Work to do
Repeat exactly the lines from the start of the material below up to and including the "return Vector(((px - CX)" line.

Collected material
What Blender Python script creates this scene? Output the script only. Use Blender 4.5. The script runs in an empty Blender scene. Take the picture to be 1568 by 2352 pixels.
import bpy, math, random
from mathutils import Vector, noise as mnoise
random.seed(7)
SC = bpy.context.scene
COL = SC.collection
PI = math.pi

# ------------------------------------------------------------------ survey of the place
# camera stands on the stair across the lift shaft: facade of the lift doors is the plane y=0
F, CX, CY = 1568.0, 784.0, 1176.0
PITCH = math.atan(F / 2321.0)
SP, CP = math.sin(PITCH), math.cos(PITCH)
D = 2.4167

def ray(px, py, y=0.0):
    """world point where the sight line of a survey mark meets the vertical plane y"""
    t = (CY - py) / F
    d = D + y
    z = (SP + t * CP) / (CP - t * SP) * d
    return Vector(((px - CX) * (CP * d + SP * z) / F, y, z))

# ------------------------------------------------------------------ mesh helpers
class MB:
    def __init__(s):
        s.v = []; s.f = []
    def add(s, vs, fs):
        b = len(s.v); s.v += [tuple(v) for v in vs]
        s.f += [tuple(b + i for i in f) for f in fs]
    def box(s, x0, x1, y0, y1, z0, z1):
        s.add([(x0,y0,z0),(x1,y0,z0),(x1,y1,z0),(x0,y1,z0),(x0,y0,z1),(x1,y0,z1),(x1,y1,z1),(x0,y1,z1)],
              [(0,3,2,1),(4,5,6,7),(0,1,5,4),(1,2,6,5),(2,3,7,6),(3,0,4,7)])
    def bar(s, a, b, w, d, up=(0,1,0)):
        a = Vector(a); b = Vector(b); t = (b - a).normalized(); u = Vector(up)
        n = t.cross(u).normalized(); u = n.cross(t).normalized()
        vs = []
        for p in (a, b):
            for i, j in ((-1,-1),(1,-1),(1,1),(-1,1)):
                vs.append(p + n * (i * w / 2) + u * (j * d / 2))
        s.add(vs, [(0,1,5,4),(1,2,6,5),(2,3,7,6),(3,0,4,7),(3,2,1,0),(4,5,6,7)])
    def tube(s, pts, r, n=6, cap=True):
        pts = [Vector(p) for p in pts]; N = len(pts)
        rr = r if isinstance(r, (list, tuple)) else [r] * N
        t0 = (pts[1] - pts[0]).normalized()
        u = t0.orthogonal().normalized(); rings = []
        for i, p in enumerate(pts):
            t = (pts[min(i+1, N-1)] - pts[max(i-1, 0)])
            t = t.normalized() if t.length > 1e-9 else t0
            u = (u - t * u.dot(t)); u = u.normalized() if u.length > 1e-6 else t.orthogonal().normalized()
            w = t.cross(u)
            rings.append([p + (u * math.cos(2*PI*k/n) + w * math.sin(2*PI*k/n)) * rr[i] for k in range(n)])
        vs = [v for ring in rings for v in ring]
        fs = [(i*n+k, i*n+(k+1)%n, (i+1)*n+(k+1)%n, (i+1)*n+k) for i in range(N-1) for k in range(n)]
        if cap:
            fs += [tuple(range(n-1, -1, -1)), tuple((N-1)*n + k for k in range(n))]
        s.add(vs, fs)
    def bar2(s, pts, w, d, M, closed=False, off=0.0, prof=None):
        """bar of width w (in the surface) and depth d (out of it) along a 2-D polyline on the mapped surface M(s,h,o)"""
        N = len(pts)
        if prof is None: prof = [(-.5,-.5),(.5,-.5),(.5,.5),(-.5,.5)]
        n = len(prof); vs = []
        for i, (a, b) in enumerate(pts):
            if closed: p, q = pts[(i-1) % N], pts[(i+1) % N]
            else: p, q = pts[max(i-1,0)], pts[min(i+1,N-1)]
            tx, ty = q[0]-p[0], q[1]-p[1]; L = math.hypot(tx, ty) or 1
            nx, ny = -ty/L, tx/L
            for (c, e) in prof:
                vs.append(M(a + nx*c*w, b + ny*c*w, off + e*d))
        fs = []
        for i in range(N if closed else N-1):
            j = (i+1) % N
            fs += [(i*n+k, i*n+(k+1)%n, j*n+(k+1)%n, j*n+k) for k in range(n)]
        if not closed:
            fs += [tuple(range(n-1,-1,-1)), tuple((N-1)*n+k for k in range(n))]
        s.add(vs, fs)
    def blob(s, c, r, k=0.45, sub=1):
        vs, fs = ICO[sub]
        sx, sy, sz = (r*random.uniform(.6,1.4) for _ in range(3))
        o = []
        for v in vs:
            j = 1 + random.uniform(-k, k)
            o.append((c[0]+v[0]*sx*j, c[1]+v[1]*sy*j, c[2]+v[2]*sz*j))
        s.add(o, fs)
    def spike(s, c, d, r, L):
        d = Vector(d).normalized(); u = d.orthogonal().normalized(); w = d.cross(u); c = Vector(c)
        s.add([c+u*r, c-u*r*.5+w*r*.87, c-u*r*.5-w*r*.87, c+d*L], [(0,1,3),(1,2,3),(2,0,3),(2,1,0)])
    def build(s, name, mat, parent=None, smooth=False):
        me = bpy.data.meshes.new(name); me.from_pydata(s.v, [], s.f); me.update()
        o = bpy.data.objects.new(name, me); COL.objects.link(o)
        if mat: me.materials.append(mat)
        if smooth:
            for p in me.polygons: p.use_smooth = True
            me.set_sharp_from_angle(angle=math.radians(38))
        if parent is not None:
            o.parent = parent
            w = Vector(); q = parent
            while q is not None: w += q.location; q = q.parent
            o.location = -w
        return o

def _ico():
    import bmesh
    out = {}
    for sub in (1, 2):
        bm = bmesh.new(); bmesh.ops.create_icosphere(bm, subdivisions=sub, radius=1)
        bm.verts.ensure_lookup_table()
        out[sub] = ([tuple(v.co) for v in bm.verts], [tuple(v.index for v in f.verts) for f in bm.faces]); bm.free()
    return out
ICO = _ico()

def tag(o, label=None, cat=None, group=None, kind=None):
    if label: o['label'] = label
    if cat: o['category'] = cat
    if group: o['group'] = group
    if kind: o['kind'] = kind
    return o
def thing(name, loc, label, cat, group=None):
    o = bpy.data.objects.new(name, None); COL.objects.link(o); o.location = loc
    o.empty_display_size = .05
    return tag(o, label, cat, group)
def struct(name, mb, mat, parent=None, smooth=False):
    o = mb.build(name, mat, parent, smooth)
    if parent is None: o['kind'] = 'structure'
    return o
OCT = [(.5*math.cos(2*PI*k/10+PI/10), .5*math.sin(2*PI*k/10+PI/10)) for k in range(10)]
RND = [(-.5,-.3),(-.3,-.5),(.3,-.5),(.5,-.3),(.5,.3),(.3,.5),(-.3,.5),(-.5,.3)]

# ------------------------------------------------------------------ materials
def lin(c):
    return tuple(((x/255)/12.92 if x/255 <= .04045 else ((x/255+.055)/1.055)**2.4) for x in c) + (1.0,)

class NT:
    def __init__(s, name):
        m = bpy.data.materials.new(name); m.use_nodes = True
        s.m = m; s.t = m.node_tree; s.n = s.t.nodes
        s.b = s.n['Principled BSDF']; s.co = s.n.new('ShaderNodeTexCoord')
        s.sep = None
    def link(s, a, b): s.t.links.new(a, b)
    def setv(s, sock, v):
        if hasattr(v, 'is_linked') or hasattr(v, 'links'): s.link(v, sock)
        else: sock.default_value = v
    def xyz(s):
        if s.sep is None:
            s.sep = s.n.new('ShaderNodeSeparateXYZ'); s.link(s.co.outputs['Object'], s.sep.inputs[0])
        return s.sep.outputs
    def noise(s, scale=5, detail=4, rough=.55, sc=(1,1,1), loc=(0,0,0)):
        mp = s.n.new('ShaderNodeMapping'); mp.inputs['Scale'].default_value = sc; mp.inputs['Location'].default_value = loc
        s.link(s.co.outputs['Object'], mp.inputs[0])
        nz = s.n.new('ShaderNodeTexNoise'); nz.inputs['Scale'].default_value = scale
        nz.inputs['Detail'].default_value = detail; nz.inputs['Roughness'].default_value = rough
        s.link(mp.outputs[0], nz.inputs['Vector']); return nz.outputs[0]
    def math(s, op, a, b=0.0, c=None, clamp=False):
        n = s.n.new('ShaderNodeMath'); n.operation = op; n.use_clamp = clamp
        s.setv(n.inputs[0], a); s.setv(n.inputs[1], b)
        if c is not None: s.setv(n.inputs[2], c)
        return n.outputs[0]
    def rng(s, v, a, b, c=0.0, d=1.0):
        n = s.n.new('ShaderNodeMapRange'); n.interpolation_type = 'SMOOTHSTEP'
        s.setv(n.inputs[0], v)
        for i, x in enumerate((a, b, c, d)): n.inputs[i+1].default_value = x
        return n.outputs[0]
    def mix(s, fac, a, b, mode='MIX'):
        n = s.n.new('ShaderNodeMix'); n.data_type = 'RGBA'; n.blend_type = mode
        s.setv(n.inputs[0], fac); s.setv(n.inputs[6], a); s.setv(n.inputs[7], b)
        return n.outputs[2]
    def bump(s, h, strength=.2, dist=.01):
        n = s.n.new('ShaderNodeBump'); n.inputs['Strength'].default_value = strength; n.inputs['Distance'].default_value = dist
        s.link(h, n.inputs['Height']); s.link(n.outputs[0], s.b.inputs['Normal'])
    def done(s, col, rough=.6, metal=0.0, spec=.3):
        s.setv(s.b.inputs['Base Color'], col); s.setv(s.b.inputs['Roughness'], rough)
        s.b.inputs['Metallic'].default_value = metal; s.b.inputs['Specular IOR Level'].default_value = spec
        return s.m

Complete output
What Blender Python script creates this scene? Output the script only. Use Blender 4.5. The script runs in an empty Blender scene. Take the picture to be 1568 by 2352 pixels.
import bpy, math, random
from mathutils import Vector, noise as mnoise
random.seed(7)
SC = bpy.context.scene
COL = SC.collection
PI = math.pi

# ------------------------------------------------------------------ survey of the place
# camera stands on the stair across the lift shaft: facade of the lift doors is the plane y=0
F, CX, CY = 1568.0, 784.0, 1176.0
PITCH = math.atan(F / 2321.0)
SP, CP = math.sin(PITCH), math.cos(PITCH)
D = 2.4167

def ray(px, py, y=0.0):
    """world point where the sight line of a survey mark meets the vertical plane y"""
    t = (CY - py) / F
    d = D + y
    z = (SP + t * CP) / (CP - t * SP) * d
    return Vector(((px - CX) * (CP * d + SP * z) / F, y, z))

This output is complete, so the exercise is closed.